===== ROWS =====
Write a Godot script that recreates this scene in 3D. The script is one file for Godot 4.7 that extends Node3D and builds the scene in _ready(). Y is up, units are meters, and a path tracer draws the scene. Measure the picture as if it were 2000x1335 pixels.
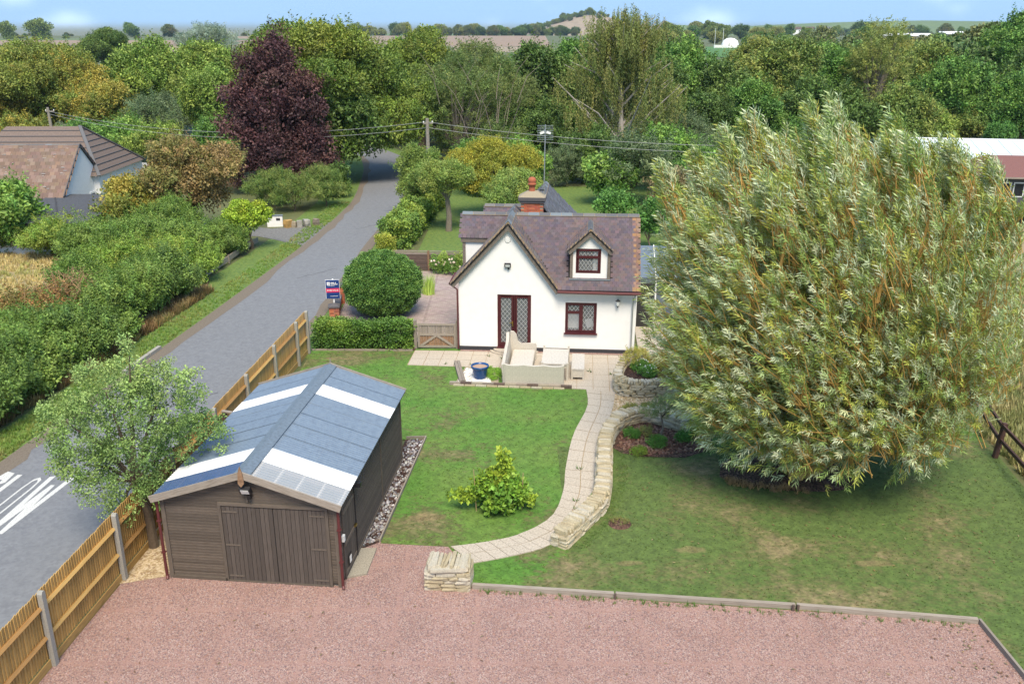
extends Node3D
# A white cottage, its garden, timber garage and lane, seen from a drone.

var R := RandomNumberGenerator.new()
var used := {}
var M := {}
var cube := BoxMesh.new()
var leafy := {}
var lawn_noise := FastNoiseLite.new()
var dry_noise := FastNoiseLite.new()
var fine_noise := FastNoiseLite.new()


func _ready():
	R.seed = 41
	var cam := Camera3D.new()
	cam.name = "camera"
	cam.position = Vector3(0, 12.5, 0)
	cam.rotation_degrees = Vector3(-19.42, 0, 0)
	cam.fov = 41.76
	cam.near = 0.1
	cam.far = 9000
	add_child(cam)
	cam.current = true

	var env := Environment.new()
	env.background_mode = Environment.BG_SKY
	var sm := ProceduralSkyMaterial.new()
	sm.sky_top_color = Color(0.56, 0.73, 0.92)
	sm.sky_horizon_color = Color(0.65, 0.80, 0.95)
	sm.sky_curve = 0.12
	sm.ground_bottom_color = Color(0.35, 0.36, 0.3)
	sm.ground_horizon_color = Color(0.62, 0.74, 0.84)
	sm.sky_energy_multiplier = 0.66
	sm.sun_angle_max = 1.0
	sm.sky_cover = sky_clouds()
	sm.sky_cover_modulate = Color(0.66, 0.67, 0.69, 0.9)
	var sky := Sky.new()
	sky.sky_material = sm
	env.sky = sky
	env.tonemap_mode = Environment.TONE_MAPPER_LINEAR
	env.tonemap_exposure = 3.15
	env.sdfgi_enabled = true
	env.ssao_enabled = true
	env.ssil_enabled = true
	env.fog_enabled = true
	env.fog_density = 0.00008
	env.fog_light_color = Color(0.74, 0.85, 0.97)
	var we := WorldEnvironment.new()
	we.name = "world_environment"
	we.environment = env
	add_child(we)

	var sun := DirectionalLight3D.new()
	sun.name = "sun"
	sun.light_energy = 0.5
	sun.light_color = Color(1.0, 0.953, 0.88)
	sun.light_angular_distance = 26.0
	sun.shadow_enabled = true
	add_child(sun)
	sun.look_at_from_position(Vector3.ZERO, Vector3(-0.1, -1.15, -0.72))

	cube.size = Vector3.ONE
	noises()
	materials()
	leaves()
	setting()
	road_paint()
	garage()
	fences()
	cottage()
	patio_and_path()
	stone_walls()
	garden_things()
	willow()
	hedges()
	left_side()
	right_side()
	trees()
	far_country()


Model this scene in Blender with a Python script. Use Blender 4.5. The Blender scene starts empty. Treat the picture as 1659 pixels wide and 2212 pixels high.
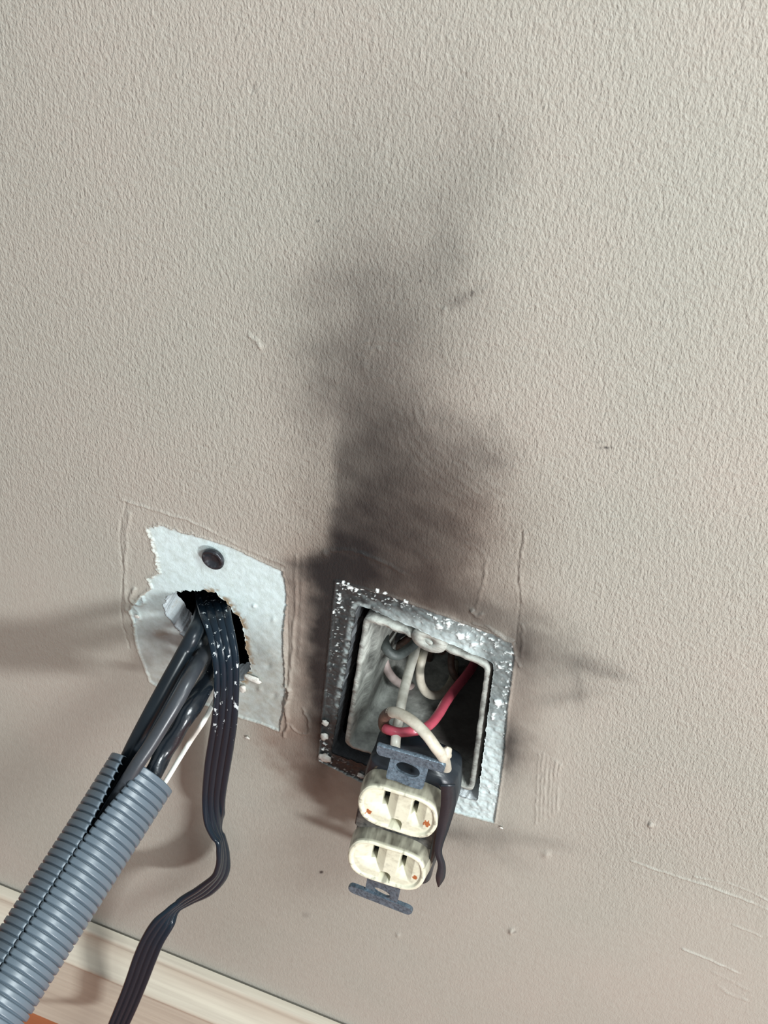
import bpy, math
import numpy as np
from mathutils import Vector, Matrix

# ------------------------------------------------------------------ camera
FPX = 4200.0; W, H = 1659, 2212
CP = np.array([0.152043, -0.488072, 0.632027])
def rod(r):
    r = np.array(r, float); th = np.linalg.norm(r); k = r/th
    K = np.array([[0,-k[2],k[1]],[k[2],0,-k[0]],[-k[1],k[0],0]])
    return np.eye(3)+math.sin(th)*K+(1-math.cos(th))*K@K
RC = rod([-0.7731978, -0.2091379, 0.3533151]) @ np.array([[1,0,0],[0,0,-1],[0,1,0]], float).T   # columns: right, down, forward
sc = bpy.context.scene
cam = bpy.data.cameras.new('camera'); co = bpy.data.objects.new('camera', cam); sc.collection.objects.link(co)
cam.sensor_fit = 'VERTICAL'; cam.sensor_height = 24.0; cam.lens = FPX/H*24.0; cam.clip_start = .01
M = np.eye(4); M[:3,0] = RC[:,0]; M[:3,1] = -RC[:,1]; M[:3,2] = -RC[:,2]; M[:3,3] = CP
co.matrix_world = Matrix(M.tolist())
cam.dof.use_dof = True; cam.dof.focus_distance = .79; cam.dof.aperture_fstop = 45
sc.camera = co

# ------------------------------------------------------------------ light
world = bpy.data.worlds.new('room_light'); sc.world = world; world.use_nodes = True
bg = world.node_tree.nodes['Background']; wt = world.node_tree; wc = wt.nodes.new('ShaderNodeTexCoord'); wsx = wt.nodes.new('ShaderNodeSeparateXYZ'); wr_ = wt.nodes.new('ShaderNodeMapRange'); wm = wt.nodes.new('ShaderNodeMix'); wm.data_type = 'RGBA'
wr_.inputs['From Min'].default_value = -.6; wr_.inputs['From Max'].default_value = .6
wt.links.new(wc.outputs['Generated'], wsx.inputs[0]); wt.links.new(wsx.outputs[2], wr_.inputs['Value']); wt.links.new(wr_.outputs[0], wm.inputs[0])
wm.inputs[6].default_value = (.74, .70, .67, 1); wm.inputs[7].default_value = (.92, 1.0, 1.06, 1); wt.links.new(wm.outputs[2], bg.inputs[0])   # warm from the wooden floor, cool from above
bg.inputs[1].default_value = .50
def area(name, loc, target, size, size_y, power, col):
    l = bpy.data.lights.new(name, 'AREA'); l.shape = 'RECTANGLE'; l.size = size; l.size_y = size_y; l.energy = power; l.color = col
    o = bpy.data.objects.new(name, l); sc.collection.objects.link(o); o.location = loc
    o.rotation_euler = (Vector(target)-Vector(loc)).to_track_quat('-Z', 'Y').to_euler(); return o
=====
Your task is to retype all the entries exactly and leave out any pictures.

Write a Godot script that recreates this scene in 3D. The script is one file for Godot 4.7 that extends Node3D and builds the scene in _ready(). Y is up, units are meters, and a path tracer draws the scene. Measure the picture as if it were 2000x1335 pixels.
extends Node3D
# A white cottage, its garden, timber garage and lane, seen from a drone.

var R := RandomNumberGenerator.new()
var used := {}
var M := {}
var cube := BoxMesh.new()
var leafy := {}
var lawn_noise := FastNoiseLite.new()
var dry_noise := FastNoiseLite.new()
var fine_noise := FastNoiseLite.new()


func _ready():
	R.seed = 41
	var cam := Camera3D.new()
	cam.name = "camera"
	cam.position = Vector3(0, 12.5, 0)
	cam.rotation_degrees = Vector3(-19.42, 0, 0)
	cam.fov = 41.76
	cam.near = 0.1
	cam.far = 9000
	add_child(cam)
	cam.current = true

	var env := Environment.new()
	env.background_mode = Environment.BG_SKY
	var sm := ProceduralSkyMaterial.new()
	sm.sky_top_color = Color(0.56, 0.73, 0.92)
	sm.sky_horizon_color = Color(0.65, 0.80, 0.95)
	sm.sky_curve = 0.12
	sm.ground_bottom_color = Color(0.35, 0.36, 0.3)
	sm.ground_horizon_color = Color(0.62, 0.74, 0.84)
	sm.sky_energy_multiplier = 0.66
	sm.sun_angle_max = 1.0
	sm.sky_cover = sky_clouds()
	sm.sky_cover_modulate = Color(0.66, 0.67, 0.69, 0.9)
	var sky := Sky.new()
	sky.sky_material = sm
	env.sky = sky
	env.tonemap_mode = Environment.TONE_MAPPER_LINEAR
	env.tonemap_exposure = 3.15
	env.sdfgi_enabled = true
	env.ssao_enabled = true
	env.ssil_enabled = true
	env.fog_enabled = true
	env.fog_density = 0.00008
	env.fog_light_color = Color(0.74, 0.85, 0.97)
	var we := WorldEnvironment.new()
	we.name = "world_environment"
	we.environment = env
	add_child(we)

	var sun := DirectionalLight3D.new()
	sun.name = "sun"
	sun.light_energy = 0.5
	sun.light_color = Color(1.0, 0.953, 0.88)
	sun.light_angular_distance = 26.0
	sun.shadow_enabled = true
	add_child(sun)
	sun.look_at_from_position(Vector3.ZERO, Vector3(-0.1, -1.15, -0.72))

	cube.size = Vector3.ONE
	noises()
	materials()
	leaves()
	setting()
	road_paint()
	garage()
	fences()
	cottage()
	patio_and_path()
	stone_walls()
	garden_things()
	willow()
	hedges()
	left_side()
	right_side()
	trees()
	far_country()


Model this scene in Blender with a Python script. Use Blender 4.5. The Blender scene starts empty. Treat the picture as 1659 pixels wide and 2212 pixels high.
import bpy, math
import numpy as np
from mathutils import Vector, Matrix

# ------------------------------------------------------------------ camera
FPX = 4200.0; W, H = 1659, 2212
CP = np.array([0.152043, -0.488072, 0.632027])
def rod(r):
    r = np.array(r, float); th = np.linalg.norm(r); k = r/th
    K = np.array([[0,-k[2],k[1]],[k[2],0,-k[0]],[-k[1],k[0],0]])
    return np.eye(3)+math.sin(th)*K+(1-math.cos(th))*K@K
RC = rod([-0.7731978, -0.2091379, 0.3533151]) @ np.array([[1,0,0],[0,0,-1],[0,1,0]], float).T   # columns: right, down, forward
sc = bpy.context.scene
cam = bpy.data.cameras.new('camera'); co = bpy.data.objects.new('camera', cam); sc.collection.objects.link(co)
cam.sensor_fit = 'VERTICAL'; cam.sensor_height = 24.0; cam.lens = FPX/H*24.0; cam.clip_start = .01
M = np.eye(4); M[:3,0] = RC[:,0]; M[:3,1] = -RC[:,1]; M[:3,2] = -RC[:,2]; M[:3,3] = CP
co.matrix_world = Matrix(M.tolist())
cam.dof.use_dof = True; cam.dof.focus_distance = .79; cam.dof.aperture_fstop = 45
sc.camera = co

# ------------------------------------------------------------------ light
world = bpy.data.worlds.new('room_light'); sc.world = world; world.use_nodes = True
bg = world.node_tree.nodes['Background']; wt = world.node_tree; wc = wt.nodes.new('ShaderNodeTexCoord'); wsx = wt.nodes.new('ShaderNodeSeparateXYZ'); wr_ = wt.nodes.new('ShaderNodeMapRange'); wm = wt.nodes.new('ShaderNodeMix'); wm.data_type = 'RGBA'
wr_.inputs['From Min'].default_value = -.6; wr_.inputs['From Max'].default_value = .6
wt.links.new(wc.outputs['Generated'], wsx.inputs[0]); wt.links.new(wsx.outputs[2], wr_.inputs['Value']); wt.links.new(wr_.outputs[0], wm.inputs[0])
wm.inputs[6].default_value = (.74, .70, .67, 1); wm.inputs[7].default_value = (.92, 1.0, 1.06, 1); wt.links.new(wm.outputs[2], bg.inputs[0])   # warm from the wooden floor, cool from above
bg.inputs[1].default_value = .50
def area(name, loc, target, size, size_y, power, col):
    l = bpy.data.lights.new(name, 'AREA'); l.shape = 'RECTANGLE'; l.size = size; l.size_y = size_y; l.energy = power; l.color = col
    o = bpy.data.objects.new(name, l); sc.collection.objects.link(o); o.location = loc
    o.rotation_euler = (Vector(target)-Vector(loc)).to_track_quat('-Z', 'Y').to_euler(); return o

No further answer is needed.